The 67 recommendations from Victoria's Black Saturday royal commission covered everything from bushfire warning systems and the "stay or go" policy to the placing of human life above all else.
If Victoria's Fire Services Commissioner, Craig Lapsley, had his way, they might also have included a dress code.
During the past week, Victoria endured its most serious bushfire threat since the 2009 fires that claimed 173 lives.
Certainly, the latest fires were less ferocious, they burned mostly in less-difficult countryside, and they were not preceded by a decade-long drought that left the landscape at its most volatile.
But not a single fatality resulted from the latest blazes that have ravaged more than 330,000 hectares, and they've caused only a handful of injuries.
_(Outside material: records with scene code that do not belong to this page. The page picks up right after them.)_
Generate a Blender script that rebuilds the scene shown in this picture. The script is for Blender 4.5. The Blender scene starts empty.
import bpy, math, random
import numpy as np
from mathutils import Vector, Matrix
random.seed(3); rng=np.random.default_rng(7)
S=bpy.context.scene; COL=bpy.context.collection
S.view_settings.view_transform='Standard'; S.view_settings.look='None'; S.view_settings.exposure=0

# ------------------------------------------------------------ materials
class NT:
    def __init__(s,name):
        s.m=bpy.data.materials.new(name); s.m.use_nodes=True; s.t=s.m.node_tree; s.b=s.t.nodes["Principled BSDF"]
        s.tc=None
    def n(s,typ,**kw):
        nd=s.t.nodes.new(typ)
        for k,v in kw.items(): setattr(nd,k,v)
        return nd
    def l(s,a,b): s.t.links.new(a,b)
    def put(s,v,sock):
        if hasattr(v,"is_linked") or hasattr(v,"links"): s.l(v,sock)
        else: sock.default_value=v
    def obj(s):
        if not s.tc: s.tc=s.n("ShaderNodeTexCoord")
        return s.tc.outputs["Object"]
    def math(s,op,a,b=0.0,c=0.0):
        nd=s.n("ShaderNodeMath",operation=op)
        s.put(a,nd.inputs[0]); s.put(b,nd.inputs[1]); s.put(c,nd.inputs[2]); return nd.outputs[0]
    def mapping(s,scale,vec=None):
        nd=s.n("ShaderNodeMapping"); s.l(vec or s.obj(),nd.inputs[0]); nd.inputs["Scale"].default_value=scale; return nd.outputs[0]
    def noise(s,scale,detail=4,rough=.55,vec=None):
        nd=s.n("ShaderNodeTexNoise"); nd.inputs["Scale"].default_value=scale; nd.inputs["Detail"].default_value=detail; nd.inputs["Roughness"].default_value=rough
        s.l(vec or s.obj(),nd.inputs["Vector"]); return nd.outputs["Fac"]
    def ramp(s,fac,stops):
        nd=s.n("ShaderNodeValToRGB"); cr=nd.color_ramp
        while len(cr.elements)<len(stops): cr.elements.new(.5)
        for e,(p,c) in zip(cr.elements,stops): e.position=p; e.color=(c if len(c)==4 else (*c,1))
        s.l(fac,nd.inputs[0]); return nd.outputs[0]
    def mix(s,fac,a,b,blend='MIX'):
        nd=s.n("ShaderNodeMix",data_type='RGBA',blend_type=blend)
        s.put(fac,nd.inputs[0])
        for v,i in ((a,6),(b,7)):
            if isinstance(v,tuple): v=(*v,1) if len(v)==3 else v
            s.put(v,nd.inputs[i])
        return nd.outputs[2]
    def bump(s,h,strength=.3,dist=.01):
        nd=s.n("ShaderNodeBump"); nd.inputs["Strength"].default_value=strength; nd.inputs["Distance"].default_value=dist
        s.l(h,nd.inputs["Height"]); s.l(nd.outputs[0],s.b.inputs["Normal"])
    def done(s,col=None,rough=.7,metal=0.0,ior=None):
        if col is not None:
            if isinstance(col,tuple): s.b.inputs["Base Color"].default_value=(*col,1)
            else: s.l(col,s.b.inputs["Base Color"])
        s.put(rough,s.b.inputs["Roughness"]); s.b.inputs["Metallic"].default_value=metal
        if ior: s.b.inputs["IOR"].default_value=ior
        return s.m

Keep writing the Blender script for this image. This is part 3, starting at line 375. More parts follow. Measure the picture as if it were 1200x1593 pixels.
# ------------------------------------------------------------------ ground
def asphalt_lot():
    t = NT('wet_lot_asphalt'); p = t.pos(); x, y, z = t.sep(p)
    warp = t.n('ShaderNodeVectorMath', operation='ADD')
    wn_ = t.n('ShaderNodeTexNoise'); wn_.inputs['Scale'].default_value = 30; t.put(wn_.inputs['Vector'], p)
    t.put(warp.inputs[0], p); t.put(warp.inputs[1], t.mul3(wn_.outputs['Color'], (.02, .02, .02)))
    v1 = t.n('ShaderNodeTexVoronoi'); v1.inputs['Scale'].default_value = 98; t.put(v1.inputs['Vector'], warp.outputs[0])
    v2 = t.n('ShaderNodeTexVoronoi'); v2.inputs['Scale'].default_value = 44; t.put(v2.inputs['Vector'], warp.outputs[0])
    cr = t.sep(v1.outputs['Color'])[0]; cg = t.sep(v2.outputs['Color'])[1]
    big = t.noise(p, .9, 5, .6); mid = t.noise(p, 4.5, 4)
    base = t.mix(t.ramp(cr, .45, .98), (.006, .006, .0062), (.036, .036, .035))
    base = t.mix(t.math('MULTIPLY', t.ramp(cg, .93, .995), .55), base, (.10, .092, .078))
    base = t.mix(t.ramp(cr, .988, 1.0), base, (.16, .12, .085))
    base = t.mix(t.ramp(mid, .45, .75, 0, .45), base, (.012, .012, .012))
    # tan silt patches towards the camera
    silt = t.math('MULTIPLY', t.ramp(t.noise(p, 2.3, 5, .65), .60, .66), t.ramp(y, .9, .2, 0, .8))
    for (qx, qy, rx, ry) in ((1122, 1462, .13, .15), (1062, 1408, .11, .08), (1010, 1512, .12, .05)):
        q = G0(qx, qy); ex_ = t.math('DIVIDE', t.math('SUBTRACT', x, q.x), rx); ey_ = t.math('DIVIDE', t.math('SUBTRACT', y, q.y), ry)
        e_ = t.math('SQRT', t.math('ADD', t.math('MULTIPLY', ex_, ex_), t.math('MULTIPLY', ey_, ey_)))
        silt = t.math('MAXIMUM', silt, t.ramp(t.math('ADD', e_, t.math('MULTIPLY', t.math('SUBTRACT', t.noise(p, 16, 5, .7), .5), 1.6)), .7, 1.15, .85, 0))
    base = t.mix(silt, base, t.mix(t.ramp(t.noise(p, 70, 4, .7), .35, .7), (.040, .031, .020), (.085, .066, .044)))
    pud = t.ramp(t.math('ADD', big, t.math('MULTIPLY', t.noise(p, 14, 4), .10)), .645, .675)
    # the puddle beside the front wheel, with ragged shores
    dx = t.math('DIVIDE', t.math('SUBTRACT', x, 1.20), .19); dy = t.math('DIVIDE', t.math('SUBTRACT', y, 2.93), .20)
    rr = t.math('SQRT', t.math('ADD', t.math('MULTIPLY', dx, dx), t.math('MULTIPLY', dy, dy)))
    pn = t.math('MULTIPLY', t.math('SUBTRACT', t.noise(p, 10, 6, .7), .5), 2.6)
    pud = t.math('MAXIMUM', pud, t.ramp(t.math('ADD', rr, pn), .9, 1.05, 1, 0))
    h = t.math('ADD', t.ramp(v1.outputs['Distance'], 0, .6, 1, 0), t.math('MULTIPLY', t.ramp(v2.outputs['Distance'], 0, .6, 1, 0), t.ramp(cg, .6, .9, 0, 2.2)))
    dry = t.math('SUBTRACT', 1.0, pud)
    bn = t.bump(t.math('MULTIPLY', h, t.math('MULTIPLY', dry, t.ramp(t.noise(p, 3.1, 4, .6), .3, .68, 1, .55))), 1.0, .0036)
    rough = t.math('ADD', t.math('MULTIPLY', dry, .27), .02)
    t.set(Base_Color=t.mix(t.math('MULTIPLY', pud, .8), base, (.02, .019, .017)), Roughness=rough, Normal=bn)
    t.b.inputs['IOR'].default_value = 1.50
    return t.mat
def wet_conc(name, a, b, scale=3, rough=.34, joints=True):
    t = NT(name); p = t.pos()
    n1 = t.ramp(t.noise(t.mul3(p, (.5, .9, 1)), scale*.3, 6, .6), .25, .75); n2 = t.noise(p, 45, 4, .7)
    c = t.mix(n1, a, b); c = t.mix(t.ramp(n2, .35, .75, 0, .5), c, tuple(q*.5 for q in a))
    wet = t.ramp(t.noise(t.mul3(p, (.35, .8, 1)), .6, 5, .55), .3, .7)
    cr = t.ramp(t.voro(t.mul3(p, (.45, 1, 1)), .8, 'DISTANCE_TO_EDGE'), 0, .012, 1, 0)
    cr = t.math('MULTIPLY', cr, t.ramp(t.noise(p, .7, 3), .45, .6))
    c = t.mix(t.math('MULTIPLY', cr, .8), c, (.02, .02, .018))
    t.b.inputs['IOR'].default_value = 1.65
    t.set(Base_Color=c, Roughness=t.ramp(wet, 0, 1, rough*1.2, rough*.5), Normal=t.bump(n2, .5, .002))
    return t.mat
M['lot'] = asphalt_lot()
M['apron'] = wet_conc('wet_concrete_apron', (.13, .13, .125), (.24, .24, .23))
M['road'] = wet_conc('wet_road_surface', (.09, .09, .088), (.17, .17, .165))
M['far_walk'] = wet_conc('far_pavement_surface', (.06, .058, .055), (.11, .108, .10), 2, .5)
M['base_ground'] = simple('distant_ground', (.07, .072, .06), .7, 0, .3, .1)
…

Much of this, according to the authorities, is due to the lessons learned on Black Saturday and at the royal commission that investigated the systems in place - and not in place - and the hierarchies and rivalries of the various emergency services, among other things.
Mr Lapsley, whose job is a creation of the royal commission, described last Sunday, a day when 200 fires were fought and at least 20 homes were destroyed, as the most serious fire day in Victoria in five years.
Not of Black Saturday proportions, admittedly, but thanks to the better systems in place, it was unlikely to be.
"It's not the same as 2009 .. that came after 13 years of drought," Mr Lapsley said.
"They have been intense, fast-moving and in some cases have been that fast-moving they have moved onto properties with limited time to warn residents."
One of the most obvious differences between the past week and 2009 is the clarity, frequency and means by which fire warnings were issued.
Having considered research that concluded most deaths in bushfires occurred when people left their homes too late, a major recommendation of the royal commission was that warnings should be more definite.
As a result, the ultimate emergency-level warning contains an instruction that it is too late to leave and residents should stay and defend their property.
Combined with greater co-operation and clearer focus among agencies and the public, the new procedures are credited with making life-and-death differences during the past week.
"We know that it's a community-based issue," Mr Lapsley said. "Fire in Victoria is not the fire authorities' issue; it's our issue collectively.
"Every government department, every agency has now got emergency management and fire as the centre of their business.
"So whether it's education or transport or VicRoads or public transport or public health or any of those, it is now front and centre. We hold them accountable to be part of it.
"It is no longer just the CFA's problem, or Vic Pol's problem."
But Mr Lapsley wants things to get even better.
A major area of improvement is discouraging firefighting heroics among urban hunter-protectors wearing thongs and T-shirts.
He suggests advertising along the lines of the confronting road-safety campaign run by Victoria's Transport Accident Commission (TAC).
"Boys, young men, males will become very active and want to do something," he said. "They'll become protectors.
"They'll want to get out and do it and they won't think about what they're dressed in.
"You're playing with fire. And I mean that.
"We've got programs running now to better understand the behavioural and attitudinal change. It has got to be a generational change in the way we behave around fire."
Metropolitan Fire Brigade assistant chief officer Rob Purcell believes certain public attitudes have changed for the better since Black Saturday.
One of the more noticeable was the absence of spectators.
"We didn't have to turn people away from roadblocks ... we weren't bothered by people coming and wanting to rubberneck," Mr Purcell aid.
The fires in Victoria are expected to continue burning for several days, and there are warnings the fire season is far from over, so it isn't time to be too free with praise.
But if the bushfire royal commission saved one life this week, it has served its purpose.